Annuity

Annuity income is included in assessable income - some history

Annuity income (in all its many forms) is included in assessable income

So what is an annuity?

In the previous topic we saw how the character of annuity is a complex thing - is it capital or income, and if it is income, when is it derived?

To overcome these problems, section 27 specifically includes payments, which fall within the definition of an annuity in assessable income.

Did we say definition?

Make that 'definitions'!

There are few of them scattered through the hodge podge of provisions starting with the definitions section (27A) and continuing on from there.

The problem seems to be that the annuity provision just grew like topsy over the years, being amended in a most obtuse manner to make them fit any changes in government policy, of which there have been many.

For example, section 27H includes in assessable income, pensions or annuities which first commenced to be payable on or after 1 July 1983. However, if the pension or annuity commenced to be payable prior to this date, it is assessed under section 26AA, which has been repealed!

By the time you get through these provisions, you will become a great fan of the Tax Law Improvement Project!
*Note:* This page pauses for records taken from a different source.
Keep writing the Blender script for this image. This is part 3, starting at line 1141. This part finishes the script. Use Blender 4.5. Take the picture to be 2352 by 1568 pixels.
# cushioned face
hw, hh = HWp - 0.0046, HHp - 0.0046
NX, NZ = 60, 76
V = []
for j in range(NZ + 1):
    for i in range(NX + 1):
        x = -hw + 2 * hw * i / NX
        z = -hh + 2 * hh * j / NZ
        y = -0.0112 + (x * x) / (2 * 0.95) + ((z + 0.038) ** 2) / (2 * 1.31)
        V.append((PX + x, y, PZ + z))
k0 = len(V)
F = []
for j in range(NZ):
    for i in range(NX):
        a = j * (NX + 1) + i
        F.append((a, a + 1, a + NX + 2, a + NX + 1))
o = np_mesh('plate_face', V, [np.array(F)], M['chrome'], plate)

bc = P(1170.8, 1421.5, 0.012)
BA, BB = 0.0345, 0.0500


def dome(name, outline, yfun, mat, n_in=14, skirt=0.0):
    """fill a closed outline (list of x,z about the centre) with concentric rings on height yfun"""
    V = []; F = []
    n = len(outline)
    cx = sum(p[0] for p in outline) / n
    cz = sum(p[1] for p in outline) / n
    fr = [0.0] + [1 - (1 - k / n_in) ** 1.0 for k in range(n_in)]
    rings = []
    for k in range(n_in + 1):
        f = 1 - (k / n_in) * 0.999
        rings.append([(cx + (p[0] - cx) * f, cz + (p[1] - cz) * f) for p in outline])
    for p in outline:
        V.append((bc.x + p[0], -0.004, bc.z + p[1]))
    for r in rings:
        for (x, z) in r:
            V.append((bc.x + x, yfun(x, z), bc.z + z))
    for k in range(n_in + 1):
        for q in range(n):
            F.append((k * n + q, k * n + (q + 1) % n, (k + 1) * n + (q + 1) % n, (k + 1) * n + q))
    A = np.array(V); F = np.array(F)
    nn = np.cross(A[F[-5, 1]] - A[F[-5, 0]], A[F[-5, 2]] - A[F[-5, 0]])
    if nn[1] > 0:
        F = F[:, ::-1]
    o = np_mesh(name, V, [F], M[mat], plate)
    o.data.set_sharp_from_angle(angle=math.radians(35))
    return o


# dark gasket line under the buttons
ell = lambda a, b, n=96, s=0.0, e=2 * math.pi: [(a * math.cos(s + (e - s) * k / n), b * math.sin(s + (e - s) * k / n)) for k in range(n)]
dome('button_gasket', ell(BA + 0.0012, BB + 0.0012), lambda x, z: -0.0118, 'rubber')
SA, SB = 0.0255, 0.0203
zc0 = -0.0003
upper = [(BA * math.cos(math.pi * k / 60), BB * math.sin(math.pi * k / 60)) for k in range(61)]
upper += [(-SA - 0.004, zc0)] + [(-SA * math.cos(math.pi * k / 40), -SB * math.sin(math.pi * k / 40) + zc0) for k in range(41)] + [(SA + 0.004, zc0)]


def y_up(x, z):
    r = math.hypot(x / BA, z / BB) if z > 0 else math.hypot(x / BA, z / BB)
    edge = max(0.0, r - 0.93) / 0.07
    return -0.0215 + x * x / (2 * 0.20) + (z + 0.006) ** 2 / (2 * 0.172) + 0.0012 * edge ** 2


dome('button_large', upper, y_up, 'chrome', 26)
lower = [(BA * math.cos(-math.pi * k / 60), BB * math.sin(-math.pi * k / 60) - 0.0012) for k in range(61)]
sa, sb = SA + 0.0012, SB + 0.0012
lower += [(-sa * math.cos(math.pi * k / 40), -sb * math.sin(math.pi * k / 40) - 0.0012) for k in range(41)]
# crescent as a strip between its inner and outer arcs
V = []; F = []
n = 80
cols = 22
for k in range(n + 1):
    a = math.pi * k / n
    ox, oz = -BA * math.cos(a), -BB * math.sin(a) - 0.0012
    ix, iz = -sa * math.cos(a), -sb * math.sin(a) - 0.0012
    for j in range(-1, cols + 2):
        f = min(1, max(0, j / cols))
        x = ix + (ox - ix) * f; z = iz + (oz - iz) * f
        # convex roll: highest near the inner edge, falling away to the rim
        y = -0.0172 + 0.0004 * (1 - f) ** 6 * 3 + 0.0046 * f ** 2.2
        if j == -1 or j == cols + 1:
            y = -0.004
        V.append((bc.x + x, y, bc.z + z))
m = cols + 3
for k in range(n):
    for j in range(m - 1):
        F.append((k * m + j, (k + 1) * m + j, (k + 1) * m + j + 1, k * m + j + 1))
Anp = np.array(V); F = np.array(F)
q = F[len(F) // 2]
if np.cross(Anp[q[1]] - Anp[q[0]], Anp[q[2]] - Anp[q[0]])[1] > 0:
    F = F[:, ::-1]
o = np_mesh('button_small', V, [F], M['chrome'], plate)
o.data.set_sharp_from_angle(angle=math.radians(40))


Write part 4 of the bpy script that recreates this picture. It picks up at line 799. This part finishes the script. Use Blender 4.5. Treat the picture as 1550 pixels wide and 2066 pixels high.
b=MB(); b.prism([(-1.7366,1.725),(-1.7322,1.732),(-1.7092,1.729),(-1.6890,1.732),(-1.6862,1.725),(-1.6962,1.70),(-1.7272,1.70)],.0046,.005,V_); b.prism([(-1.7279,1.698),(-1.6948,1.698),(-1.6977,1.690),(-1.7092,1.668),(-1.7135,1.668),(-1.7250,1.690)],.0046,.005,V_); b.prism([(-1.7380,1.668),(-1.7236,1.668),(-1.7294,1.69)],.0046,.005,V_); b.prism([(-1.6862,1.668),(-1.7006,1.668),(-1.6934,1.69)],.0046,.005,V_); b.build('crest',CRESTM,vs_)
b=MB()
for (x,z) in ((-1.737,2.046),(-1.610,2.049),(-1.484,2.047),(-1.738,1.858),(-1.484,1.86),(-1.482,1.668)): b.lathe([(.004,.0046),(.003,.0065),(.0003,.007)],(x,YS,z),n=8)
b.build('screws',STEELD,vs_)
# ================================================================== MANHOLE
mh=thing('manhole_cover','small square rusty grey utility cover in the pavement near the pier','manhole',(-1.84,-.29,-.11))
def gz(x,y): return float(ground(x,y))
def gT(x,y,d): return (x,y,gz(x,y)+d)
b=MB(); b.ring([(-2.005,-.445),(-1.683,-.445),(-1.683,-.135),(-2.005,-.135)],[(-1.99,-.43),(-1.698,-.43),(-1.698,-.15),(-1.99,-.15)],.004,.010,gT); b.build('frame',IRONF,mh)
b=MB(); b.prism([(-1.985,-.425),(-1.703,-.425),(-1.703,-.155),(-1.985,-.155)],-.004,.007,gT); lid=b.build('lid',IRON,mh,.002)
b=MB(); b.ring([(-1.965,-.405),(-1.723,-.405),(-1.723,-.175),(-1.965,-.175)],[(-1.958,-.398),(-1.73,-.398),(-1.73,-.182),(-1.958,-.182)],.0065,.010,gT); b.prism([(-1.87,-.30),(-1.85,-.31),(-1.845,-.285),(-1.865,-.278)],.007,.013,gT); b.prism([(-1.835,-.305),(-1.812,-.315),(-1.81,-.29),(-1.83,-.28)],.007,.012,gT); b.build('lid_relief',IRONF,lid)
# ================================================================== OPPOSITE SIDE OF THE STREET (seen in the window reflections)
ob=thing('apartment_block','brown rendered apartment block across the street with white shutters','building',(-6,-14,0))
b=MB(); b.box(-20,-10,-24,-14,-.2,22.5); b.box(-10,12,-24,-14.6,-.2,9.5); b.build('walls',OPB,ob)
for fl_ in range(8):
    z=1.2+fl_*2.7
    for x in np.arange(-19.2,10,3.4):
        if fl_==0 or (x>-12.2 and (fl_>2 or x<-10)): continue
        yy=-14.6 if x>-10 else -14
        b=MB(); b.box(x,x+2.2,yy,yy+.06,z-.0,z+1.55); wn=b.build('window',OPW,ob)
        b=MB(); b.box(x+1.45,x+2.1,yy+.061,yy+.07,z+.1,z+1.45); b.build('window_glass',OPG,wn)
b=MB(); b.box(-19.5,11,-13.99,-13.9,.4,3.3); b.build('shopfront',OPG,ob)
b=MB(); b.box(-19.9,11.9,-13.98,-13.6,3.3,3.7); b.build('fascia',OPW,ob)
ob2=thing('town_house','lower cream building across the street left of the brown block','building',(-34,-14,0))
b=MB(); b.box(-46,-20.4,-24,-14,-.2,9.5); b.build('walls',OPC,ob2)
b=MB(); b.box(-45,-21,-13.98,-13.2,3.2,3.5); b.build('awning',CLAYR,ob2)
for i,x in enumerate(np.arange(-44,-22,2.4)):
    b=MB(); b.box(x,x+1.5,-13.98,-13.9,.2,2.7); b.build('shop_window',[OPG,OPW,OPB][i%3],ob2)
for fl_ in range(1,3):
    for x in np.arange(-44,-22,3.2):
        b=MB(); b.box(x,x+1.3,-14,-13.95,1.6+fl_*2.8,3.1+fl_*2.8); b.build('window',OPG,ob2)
Annuity income (in all its many forms)

is included in assessable income

Section 27H includes in assessable income "annuities" and "superannuation pensions" (ie pensions payable from a superannuation fund),

which commence to be payable after 30 June 1983

However, they are reduced by something called 'the deductible amount' which is determined under s 27H(2) or (3)

They are taxed at the taxpayer's ordinary marginal rates of tax subject to a possible rebate of tax.

So, annuities and superannuation pensions are included in assessable income - is that it?

Not quite! Supplements to annuities are also included!

So what are supplements to annuities?

Due to the effects of inflation upon 'fixed' superannuation pensions, some funds have voluntarily paid supplements to assist retired employees with their living costs. These supplements have been held not to be income according to ordinary concepts - refer the Harris case - CCH Master Tax Guide - para 10-010.

Section 27H(1)(b) includes such amounts in assessable income (after 30/5/84) Don't worry that you can't find this date of effect in sec 27H (It was contained in the amending act which introduced this section.) 

Answer this question….

A retired taxpayer receives an amount from his former employer to assist him with his living expenses.

Would this be income according to general concepts?

Yes No

 

If the payment was unexpected and unsolicited it would not be income in the general meaning of the word

Answer this question….

A retired taxpayer receives an amount from his former employer to assist him with his living expenses.

Can it be included in assessable income?

Yes No

Refer sec 27H(1)(b)

So what is an annuity?

In section 27A(1) annuity is defined as having the same meaning as in section 10 of the Superannuation Industry (Supervision) Act 1993. It includes…

a benefit provided by a life insurance company or a registered organisation if the benefit arises under a contract which meets the prescribed minimum standards.

A pension is defined in similar terms. The definition in the Income Tax Assessment Act applies to

annuities purchased after 21 December 1992

pension payments after 21 December 1992

The advantage of doing it this way is that the Commissioner of Taxation can ensure that any receipts answering the definition of annuities or pensions are not just the visible portion of some tax avoidance scheme concocted to exploit the generous tax treatment provided to superannuation funds.

What are these prescribed minimum standards?

You can read about them in paragraph 11-308 of the CCH Master Tax Guide. They govern the conditions under which the annuity is paid eg

frequency of payments (at least one a year),

minimum and maximum payments,

return of capital, etc

Such income streams are included in assessable income as annuities and pensions and are taxed at marginal rates. However the taxpayer can

deduct that part of the cost of the annuity for which no tax concession has been allowed (the deductible amount)

receive a rebate if the amount is within the Reasonable Benefit Limit

But remember, the statutory definition of annuity only expands upon the common law definition which we considered in the previous topic (what is an annuity?)

Taxation of Annuities

Section 27H includes in assessable income, pensions or annuities which first commenced to be payable on or after 1 July 1983.

We have mentioned that if the pension or annuity commenced to be payable prior to this date, it is assessed under section 26AA, which has been repealed!

All income streams, which meet minimum standards, are taxed as annuities and pensions in the hands of the taxpayer. We considered an exception to this rule in the previous topic - deferred interest securities.

Another exception is a pension or annuity paid from a fund that is a resident non complying superannuation fund - such payments are exempt from income tax. (section 27H(1A).